[CHAPTER III.]

THE ERIAN OF DEVONIAN FORESTS—ORIGIN OF PETROLEUM—THE AGE OF ACROGENS AND GYMNOSPERMS.

In the last chapter we were occupied with the comparatively few and obscure remains of plants entombed in the oldest geological formations. We now ascend to a higher plane, that of the Erian or Devonian period, in which, for the first time, we find varied and widely distributed forests.

The growth of knowledge with respect to this flora has been somewhat rapid, and it may be interesting to note its principal stages, as an encouragement to the hope that we may yet learn something more satisfactory respecting the older floras we have just discussed.

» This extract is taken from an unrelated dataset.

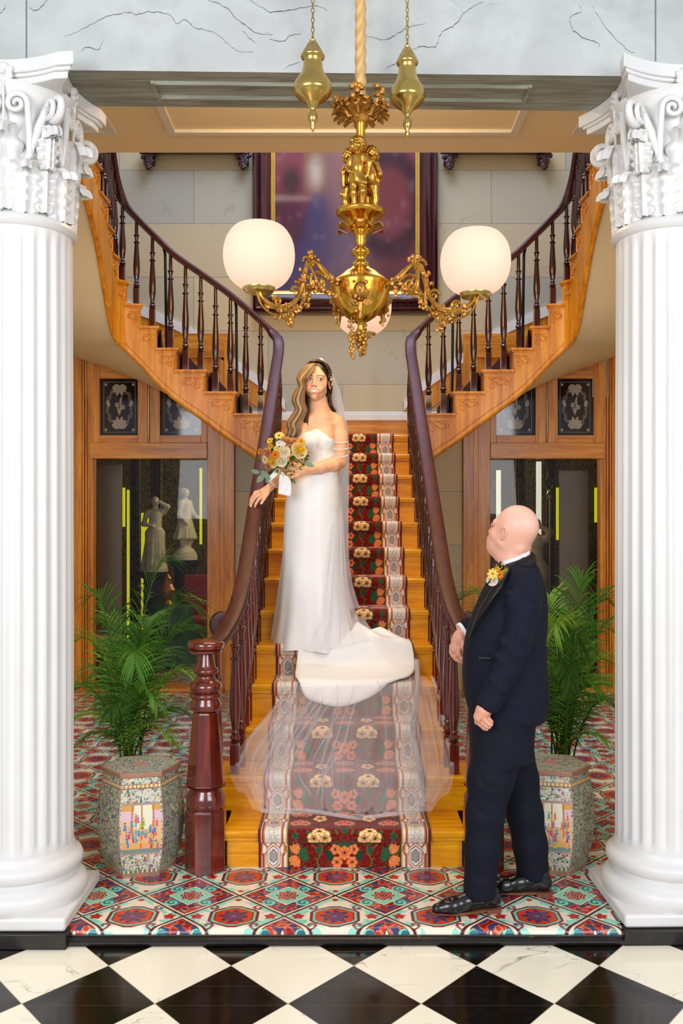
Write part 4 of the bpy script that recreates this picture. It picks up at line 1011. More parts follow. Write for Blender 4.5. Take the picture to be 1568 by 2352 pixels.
m.build('frame', MT['dark_frame'], pt, angle=50)
m = MB(); framebar(m, (x0+.186, x1-.186, z0+.186, z1-.186), YW-.02, [(0, 0), (0, .075), (.012, .07), (.028, .05), (.038, .05), (.038, 0)]); m.build('gilt_liner', MT['gilt'], pt, angle=30)
nu, nv = 150, 260; xs = np.linspace(x0+.2, x1-.2, nu); zs = np.linspace(z0+.2, z1-.2, nv); X, Z = np.meshgrid(xs, zs)
u = (X-0)/.7; v = (Z-3.9)
C = np.empty((nv, nu, 3), np.float32); C[:] = hxa('8a3a3c')
def blend(mask, col, k=1.): C[:] = C*(1-(mask*k)[..., None])+hxa(col)*(mask*k)[..., None]
def sg(x, w=.06): return 1/(1+np.exp(-np.clip(x/w, -30, 30)))
blend(sg(v-.9, .3), '8c4046', .6); blend(sg(.5-v, .2), '4a2230', .8)
gown = sg(u+.22+.6*(1.35-v), .025)*sg(.12+.14*(1.35-v)-u, .06)*sg(1.9-v, .1); blend(gown, '3c2c4a'); blend(gown*sg(.25-np.abs(u+.5), .12), '54466e', .6)
blend(np.exp(-((u-.1)/.35)**2-((v-.35)/.45)**2), '8a6a70', .7); blend(sg(.3-v-.1*u, .15)*sg(u-.0, .3), '3a1c24', .6)
cha = sg(.3-np.hypot((u-.72)/1.0, (v-1.05)/.9), .05); blend(cha, '7a3430'); cha2 = sg(.10-np.abs(np.hypot((u-.62), (v-.9)/1.1)-.42), .03)*sg(v-.3, .05); blend(cha2, '2a1018', .9)
blend(sg(-.55-u, .04)*sg(1.0-v, .03)*sg(v-.5, .05), '4a1a2c', .8); blend(sg(.03-np.abs(v-.95), .01)*sg(-.5-u, .05), 'b08a78', .7)
blend(sg(.13-np.hypot(u+.75, (v-1.12)), .03), '3a2420', .9); blend(sg(.17-np.abs(u+.40), .01)*sg(v-1.0, .02)*sg(1.8-v, .02), '8a5a38', .9)
blend(sg(.1-np.hypot((u+.40), (v-1.2)/1.4), .03), 'd8c0a0', .8); blend(sg(.22-np.hypot(u+.06, (v-1.25)/2.2), .04), '9a6a5a', .9); blend(sg(.12-np.hypot(u+.02, (v-1.95)), .02), 'd0a080', 1.)
random.seed(5)
for _ in range(120):
    a, b_, r = random.uniform(-1, 1), random.uniform(0, 1.6), random.uniform(.01, .05)
    blend(sg(r-np.hypot((u-a), (v-b_)*random.uniform(.6, 1.8)), .012), random.choice(['a08078', '7a4a50', '5a3a4a', '3a1a24', 'b09080']), .16)
npmesh('canvas', np.stack([X, np.full_like(X, YW-.05), Z], -1).reshape(-1, 3), gridfaces(nu, nv), MT['paint_canvas'], pt, C.reshape(-1, 3))
fixp(pt)
# ================= chandelier
CXc, CYc = .062, 3.51
ch = empty('chandelier', (CXc, CYc, 2.2), 'gilt brass chandelier with three lit frosted globes, cherubs and counterweights hanging before the stairs', 'chandelier')
CP = Vector((CXc, CYc, 0)); MC = Matrix.Translation(CP)
def zc(py): return 1.659+(1200-py)*CYc/F
def rp(px): return px*CYc/F
m = MB()                                            # twisted rod sleeve
pts = []; n = 120
vs = []; fs = []; seg = 24; z_lo, z_hi = zc(222), 4.6
for i in range(n+1):
    z = z_lo+(z_hi-z_lo)*i/n
    for k in range(seg):
        a = 2*PI*k/seg; r = .0205*(1+.13*math.cos(3*(a-z*38))); vs.append((CXc+r*math.cos(a), CYc+r*math.sin(a), z))
for i in range(n):
    for k in range(seg): k2 = (k+1) % seg; fs.append((i*seg+k, i*seg+k2, (i+1)*seg+k2, (i+1)*seg+k))
m.add(vs, fs); m.build('rope_sleeve', plain('rope_gold', 'd8b070', .5, .3, var=.1), ch)
MB().lathe([(.017, zc(335)), (.017, zc(290)), (.021, zc(284)), (.015, zc(270)), (.016, zc(225))], 20, MC).build('stem_tube', MT['gold_bright'], ch)
def gleaf(mb, ang, r0, z0, L, w, out, up, mat=None):
    """curled leaf: rises/extends then curls"""
    P = []; nu, nv = 5, 9
    for j in range(nv):
        t = j/(nv-1); rr = r0+out*math.sin(t*PI*.6)/math.sin(PI*.6); z = z0+up*math.sin(t*PI*.62)-(.25*L*max(0, t-.7)*3.3)
        ww = w*math.sin(PI*(t*.86+.12))*(1+.15*math.sin(t*PI*7))
        for i in range(nu):
            q = (i/(nu-1)-.5)*2; a = ang+q*ww/max(rr, .02)/2
            P.append((CXc+rr*math.cos(a), CYc+rr*math.sin(a), z-abs(q)*.004))
    mb.grid(P, nu, nv)
cr = MB(); random.seed(11)
for k in range(8): gleaf(cr, 2*PI*k/8+.2, .016, zc(275), .05, .05, .085, .05)
for k in range(8): gleaf(cr, 2*PI*(k+.5)/8, .016, zc(262), .05, .045, .06, .035)
for k in range(6):
    a = 2*PI*k/6+.35; c = Vector((CXc+.095*math.cos(a), CYc+.095*math.sin(a), zc(232)))
    for q in range(9): cr.ball(c+Vector((random.uniform(-.02, .02), random.uniform(-.02, .02), random.uniform(-.03, .03))), random.uniform(.008, .013), 6)
    cr.tube([(CXc, CYc, zc(262)), (CXc+.05*math.cos(a), CYc+.05*math.sin(a), zc(270)), c], .006, 6)
    for q in range(3): gleaf(cr, a+.3*(q-1), .07, zc(250), .04, .025, .04, -.02)
cr.lathe([(.017, zc(282)), (.032, zc(272)), (.045, zc(258)), (.05, zc(250)), (.02, zc(250))], 24, MC)
cr.build('leaf_crown', MT['gold_dull'], ch, solid=.002)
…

In Goeppert’s memoir on the flora of the Silurian, Devonian, and Lower Carboniferous rocks, published in 1860,[AI] he enumerates twenty species as Silurian, but these are all admitted to be Algæ, and several of them are remains which may be fairly claimed by the zoologists as zoophytes, or trails of worms and mollusks. In the Lower Devonian he knows but six species, five of which are Algæ, and the remaining one a Sigillaria, but this is of very doubtful nature. In the Middle Devonian he gives but one species, a land-plant of the genus Lepidodendron. In the Upper Devonian the number rises to fifty-seven, of which all but seven are terrestrial plants, representing a large number of the genera occurring in the succeeding Carboniferous system.

[AI] Jena, 1860.

Goeppert does not include in his enumeration the plants from the Devonian of Gaspé, described by the author in 1859,[AJ] having seen only an abstract of the paper at the time of writing his memoir, nor does he appear to have any knowledge of the plants of this age described by Lesquereux in Roger’s “Pennsylvania.” These might have added ten or twelve species to his list, some of them probably from the Lower Devonian. It is further to be observed that a few additional species had also been recognised by Peach in the Old Red Sandstone of Scotland.

[AJ] “Journal of the Geological Society of London,” also “Canadian Naturalist.”

But from 1860 to the present time a rich harvest of specimens has been gathered from the Gaspé sandstones, from the shales of southern New Brunswick, from the sandstones of Perry in Maine, and from the wide-spread Erian areas of New York, Pennsylvania, and Ohio. Nearly all these specimens have passed through my hands, and I am now able to catalogue about a hundred species, representing more than thirty genera, and including all the great types of vascular Cryptogams, the Gymnosperms, and even one (still doubtful) Angiosperm. Many new forms have also been described from the Devonian of Scotland and of the Continent of Europe.